Der FDP-Vorsitzende Guido Westerwelle hat einen Linksrutsch in Deutschland beklagt und dafür die Bundesregierung verantwortlich gemacht. In seiner Rede auf dem Dreikönigstreffen der Liberalen in Stuttgart griff Westerwelle die Große Koalition scharf an, der er "bürokratische Staatswirtschaft" vorwarf.
Nur indirekt ging der FDP-Chef auf die innerparteiliche Debatte über mangelndes Profil und eine breitere personelle Aufstellung der Liberalen ein. Er verwies auf die Wahlerfolge der FDP und rief aus: "Wir halten Kurs."
Eine negative Bilanz zog Westerwelle für die politische Entwicklung 2007. "Das Verteilen wurde wichtiger als das Erwirtschaften", kritisierte er in der vollbesetzten Stuttgarter Staatsoper. Künftig müsse "der Neosozialismus wieder klein geschrieben werden".
Vor einem Jahr hätte man es kaum für möglich gehalten, "dass sogar die schmalen Reformen der Agenda 2010 eines sozialdemokratischen Bundeskanzlers von einer CDU-Bundeskanzlerin rückabgewickelt werden". Auch habe kaum jemand erwartet, dass die Regierung in Deutschland die Höhe von Löhnen festlege und damit bei privaten Postunternehmen Tausende von Arbeitsplätzen vernichte.

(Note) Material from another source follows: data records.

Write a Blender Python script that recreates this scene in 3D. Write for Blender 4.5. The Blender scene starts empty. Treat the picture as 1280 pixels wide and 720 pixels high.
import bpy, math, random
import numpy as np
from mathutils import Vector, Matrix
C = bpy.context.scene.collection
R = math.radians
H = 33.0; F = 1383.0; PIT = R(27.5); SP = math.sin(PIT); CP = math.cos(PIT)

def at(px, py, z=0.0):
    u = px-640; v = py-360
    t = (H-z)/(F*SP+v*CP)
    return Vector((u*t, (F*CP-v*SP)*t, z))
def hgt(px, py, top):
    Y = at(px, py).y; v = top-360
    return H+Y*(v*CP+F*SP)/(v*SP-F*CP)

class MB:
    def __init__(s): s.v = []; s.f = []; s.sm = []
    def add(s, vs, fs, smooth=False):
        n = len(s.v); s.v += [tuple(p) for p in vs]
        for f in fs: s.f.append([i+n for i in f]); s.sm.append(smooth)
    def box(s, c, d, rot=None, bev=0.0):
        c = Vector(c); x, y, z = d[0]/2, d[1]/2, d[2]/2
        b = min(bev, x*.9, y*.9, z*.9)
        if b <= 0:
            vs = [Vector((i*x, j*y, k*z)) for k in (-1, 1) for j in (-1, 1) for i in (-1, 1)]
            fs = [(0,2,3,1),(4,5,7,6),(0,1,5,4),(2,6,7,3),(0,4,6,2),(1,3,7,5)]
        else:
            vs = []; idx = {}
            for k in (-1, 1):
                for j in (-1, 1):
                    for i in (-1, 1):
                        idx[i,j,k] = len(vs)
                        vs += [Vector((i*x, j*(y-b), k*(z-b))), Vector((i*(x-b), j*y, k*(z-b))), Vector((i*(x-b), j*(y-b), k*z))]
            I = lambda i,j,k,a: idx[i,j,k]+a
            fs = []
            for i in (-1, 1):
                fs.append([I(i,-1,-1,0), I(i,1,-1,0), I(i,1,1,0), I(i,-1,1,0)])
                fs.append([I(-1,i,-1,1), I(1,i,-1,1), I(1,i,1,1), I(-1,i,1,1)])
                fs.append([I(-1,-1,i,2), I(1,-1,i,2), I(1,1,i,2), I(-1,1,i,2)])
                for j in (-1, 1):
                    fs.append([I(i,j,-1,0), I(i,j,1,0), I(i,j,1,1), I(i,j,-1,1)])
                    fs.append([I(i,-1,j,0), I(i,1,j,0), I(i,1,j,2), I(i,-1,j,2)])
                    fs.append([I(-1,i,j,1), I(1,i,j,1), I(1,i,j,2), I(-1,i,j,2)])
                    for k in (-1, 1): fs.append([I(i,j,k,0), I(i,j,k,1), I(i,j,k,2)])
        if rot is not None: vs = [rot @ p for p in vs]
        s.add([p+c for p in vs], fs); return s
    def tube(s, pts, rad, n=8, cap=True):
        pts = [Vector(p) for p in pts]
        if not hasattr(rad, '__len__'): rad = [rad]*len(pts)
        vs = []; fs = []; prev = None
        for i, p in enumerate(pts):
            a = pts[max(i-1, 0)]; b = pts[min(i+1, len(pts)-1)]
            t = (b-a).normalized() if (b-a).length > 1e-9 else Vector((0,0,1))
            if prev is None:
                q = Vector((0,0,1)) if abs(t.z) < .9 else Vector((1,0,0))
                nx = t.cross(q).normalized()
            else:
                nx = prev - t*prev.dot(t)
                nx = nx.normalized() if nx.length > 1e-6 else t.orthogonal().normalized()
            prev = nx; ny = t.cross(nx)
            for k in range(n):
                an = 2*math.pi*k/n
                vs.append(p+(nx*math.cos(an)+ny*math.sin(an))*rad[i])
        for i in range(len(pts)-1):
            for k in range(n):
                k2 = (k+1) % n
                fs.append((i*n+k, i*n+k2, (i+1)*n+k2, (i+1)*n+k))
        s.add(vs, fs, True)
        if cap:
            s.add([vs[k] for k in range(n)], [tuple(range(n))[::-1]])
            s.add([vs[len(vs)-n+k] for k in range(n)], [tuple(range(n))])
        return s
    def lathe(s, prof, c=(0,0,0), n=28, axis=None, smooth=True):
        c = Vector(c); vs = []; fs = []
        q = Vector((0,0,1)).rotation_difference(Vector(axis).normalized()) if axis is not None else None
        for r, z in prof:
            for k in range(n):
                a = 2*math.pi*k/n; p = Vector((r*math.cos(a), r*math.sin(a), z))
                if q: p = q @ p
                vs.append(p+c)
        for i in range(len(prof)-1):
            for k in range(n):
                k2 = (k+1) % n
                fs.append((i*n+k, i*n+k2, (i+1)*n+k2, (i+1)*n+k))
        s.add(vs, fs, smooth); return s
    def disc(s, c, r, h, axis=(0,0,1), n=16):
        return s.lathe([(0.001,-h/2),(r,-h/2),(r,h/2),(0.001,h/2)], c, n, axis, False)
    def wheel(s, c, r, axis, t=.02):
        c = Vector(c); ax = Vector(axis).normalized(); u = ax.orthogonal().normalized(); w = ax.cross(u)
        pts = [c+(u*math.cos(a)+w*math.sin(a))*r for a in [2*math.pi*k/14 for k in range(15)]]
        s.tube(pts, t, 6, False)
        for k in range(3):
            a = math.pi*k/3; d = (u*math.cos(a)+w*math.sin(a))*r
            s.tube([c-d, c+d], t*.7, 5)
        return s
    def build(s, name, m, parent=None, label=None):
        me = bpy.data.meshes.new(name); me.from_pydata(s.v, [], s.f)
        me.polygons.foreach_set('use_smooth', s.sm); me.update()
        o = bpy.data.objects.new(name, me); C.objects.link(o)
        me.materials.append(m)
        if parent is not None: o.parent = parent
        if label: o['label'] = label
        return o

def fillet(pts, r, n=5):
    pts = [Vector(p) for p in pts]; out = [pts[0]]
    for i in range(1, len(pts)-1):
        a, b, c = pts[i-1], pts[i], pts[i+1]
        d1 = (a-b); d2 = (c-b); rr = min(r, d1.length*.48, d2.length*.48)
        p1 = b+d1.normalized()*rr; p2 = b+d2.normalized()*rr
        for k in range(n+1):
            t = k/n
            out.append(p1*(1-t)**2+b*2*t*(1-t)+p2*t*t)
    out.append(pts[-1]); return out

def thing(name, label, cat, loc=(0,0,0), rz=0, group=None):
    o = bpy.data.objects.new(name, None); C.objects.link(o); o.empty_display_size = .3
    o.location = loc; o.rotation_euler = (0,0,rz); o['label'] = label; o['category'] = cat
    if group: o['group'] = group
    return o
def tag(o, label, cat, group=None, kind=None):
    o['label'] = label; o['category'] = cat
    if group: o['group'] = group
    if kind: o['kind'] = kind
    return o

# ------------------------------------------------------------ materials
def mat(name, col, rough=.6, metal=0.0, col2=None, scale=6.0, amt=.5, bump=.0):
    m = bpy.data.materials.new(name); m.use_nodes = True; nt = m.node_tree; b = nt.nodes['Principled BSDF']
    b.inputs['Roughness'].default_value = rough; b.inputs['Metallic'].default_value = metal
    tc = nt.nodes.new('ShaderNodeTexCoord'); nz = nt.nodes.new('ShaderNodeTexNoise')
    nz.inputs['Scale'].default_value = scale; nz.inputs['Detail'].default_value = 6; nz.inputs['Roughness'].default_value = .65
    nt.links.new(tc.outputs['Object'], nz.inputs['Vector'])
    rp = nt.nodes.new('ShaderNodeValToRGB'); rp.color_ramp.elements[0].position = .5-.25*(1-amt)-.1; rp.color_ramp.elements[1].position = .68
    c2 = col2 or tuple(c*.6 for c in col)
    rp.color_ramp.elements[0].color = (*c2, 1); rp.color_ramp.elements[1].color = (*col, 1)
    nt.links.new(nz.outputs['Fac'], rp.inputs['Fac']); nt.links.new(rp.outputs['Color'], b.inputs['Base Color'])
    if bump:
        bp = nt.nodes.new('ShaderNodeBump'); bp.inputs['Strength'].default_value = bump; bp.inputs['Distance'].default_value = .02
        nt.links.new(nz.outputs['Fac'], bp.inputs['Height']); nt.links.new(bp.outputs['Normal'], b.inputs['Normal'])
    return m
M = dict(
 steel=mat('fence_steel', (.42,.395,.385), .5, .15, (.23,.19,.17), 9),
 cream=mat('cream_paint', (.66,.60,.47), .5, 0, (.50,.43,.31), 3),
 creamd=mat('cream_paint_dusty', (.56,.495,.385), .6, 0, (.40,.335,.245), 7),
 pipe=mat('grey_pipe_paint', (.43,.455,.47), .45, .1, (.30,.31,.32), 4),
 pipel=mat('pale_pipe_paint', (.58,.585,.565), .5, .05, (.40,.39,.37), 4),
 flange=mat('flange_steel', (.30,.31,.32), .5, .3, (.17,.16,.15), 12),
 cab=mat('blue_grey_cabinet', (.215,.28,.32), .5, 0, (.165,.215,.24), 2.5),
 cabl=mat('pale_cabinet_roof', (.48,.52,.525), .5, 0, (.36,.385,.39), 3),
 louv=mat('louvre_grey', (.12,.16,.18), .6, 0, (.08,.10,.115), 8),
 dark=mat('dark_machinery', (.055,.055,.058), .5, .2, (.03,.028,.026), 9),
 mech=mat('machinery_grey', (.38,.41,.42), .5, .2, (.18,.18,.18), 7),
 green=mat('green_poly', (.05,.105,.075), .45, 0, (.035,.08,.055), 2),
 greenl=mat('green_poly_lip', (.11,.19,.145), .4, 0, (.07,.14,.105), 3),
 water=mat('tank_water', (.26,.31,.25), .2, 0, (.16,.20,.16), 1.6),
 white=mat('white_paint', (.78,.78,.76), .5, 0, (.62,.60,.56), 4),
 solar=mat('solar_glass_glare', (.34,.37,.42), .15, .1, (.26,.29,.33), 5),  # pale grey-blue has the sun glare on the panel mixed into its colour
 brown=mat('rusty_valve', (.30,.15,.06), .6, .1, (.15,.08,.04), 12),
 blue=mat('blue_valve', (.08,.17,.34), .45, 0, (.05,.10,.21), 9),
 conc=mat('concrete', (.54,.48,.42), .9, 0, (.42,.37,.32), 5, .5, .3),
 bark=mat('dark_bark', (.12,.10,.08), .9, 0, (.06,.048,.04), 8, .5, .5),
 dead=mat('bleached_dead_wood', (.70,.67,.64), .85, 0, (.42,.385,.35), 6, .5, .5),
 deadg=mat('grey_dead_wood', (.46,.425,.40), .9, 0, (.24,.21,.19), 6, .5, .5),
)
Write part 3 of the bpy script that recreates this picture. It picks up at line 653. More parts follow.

Zudem monierte Westerwelle, dass es 2007 die größte Steuererhöhung in der Geschichte der Bundesrepublik und die Einführung der Planwirtschaft im Gesundheitswesen gegeben habe. "2007 war das Jahr des Pendelausschlags nach links. 2007 war das Jahr, in dem die bürokratische Staatswirtschaft neue Freunde gefunden hat - bis in die Reihen der Union hinein", sagte Westerwelle.
Nach diesem Jahr der "verpassten Chancen" wollten die Freien Demokraten den Linksrutsch beenden und sich bei den Landtagswahlen in Hessen, Niedersachsen und Hamburg an die Bürger wenden, "die eine soziale Marktwirtschaft mit Leistungsgerechtigkeit wollen". Dabei wende sich die Partei an die Mitte, die aus der Deckung kommen und die FDP unterstützen müsse.
"2008 muss das Jahr derjenigen Bürger werden, die den Karren in Deutschland ziehen", betonte Westerwelle und fügte hinzu: "Es ist eine stille Mehrheit. Es ist die vergessene Mitte".
Scharf wandte sich der FDP-Chef gegen die von der Großen Koalition beschlossene Vorratsdatenspeicherung und die Pläne für Online-Durchsuchungen. Was Jugendkriminalität angeht, lehnte Westerwelle eine Erhöhung des Strafmaßes für schwere Straftaten ab: "Wir haben kein wirkliches Gesetzesdefizit, wir haben ein Vollzugsdefizit." Die Strafen müssten auf dem Fuße folgen, damit Jugendliche daraus etwas lernten. Genau das sei aber zum Beispiel in Hessen nicht der Fall.
An der Kundgebung nahm auch der ehemalige FDP-Vorsitzende Wolfgang Gerhardt teil, der kurz vor dem Dreikönigstreffen mit einer Denkschrift "Für Freiheit und Fairness" Furore gemacht hatte. Darin forderte er eine nachhaltigere politische Akzentuierung und breitere personelle Aufstellung der FDP an der Spitze. Gerhardt, dessen Warnung vor einer "One-Man-Show" als indirekte Kritik an dem FDP-Vorsitzenden verstanden wurde, trat aber nicht als Redner in Stuttgart auf.
Zu Gerhards Kritik erklärte Westerwelle lediglich: "Die Freien Demokraten sind kampfeslustig und diskussionsfreudig. Wir wären seit Jahren nicht so erfolgreich, wenn wir nicht ein gutes Team wären." Im Bund verfüge die FDP über zehn Prozent, und in Baden-Württemberg sei sie mit elf Prozent in der Regierung. "Da gab es auch schon andere Zeiten", fügte der FDP-Vorsitzende hinzu und sagte: "Wir halten Kurs. Das ist nicht spektakulär, aber richtig."